Authored By: Medha Chauhan

Nirma University

Abstract

India’s reservation system, which was established by the constitution to elevate underprivileged castes, faces scrutiny for maintaining injustices, especially for the general population. This article critiques rising caste-based quotas, emphasising how wealthy recipients—particularly the creamy layer—take advantage of them and how this disadvantages deserving general category applicants in the workplace and in school. It raises concerns about the continued use of reservations in postgraduate exams and the significant quota disparities in spite of equalising educational opportunities. The article makes the case that unbridled growth poses a risk of social disintegration and the erosion of merit, and suggests reforms such as economic criteria and enforcement of the creamy layer. In order to strike a balance between social justice and fairness, it concludes that reservations must be recalculated to give priority to actual socioeconomic disadvantage. It also exhorts policymakers to reconsider quotas in order to avoid widening gaps in India’s changing society.

Introduction

In August 2024, the Supreme Court’s ruling in State of Punjab v. Davinder Singh reaffirmed states’ authority to sub-classify Scheduled Castes (SCs) for equitable reservation benefits, reigniting debates over India’s affirmative action policies.

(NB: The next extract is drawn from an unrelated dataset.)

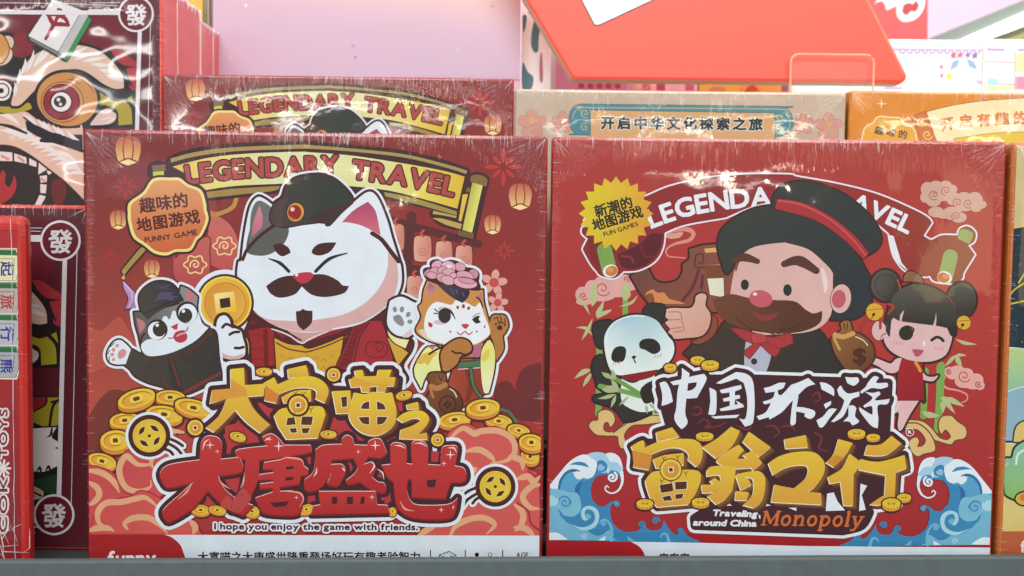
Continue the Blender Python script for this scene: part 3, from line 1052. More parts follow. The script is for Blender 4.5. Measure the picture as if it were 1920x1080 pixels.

Rooted in Articles 15(4) and 16(4) of the Constitution, the reservation system aims to rectify historical caste-based injustices by reserving seats in education, employment, and legislatures for SCs, Scheduled Tribes (STs), and Other Backward Classes (OBCs). However, the system’s expansion—evidenced by Bihar’s 75% quota hike in 2023—has sparked concerns about fairness, particularly for general category candidates facing stringent merit thresholds. By disadvantageously affecting the general category and sustaining caste identities, this article critically investigates whether reservations—which were meant to address caste disparities—are actually creating new divisions. It makes the case for immediate reforms, such as economic criteria and the enforcement of the creamy layer, to guarantee fair access without sacrificing merit.

Legal Framework

With Articles 15(4) and 16(4) enabling states to make special provisions for socially and educationally backward classes, SCs, and STs in public employment and education, India’s reservation system is firmly rooted in the Constitution. The state is also required by Article 46 to advance the economic and educational interests of marginalised groups. The British “Communal Award” of 1933, which established distinct electorates for marginalised groups, served as the model for the system that was formalised after independence. In order to increase the overall reservations in central institutions to 49.5%, the Mandal Commission (1980) suggested a 27% quota for OBCs and 22.5% for SCs and STs. Beyond the 50% cap proposed in M.R. Balaji v. State of Mysore (1963), the 103rd Constitutional Amendment (2019) increased the quota for Economically Weaker Sections (EWS) by 10%.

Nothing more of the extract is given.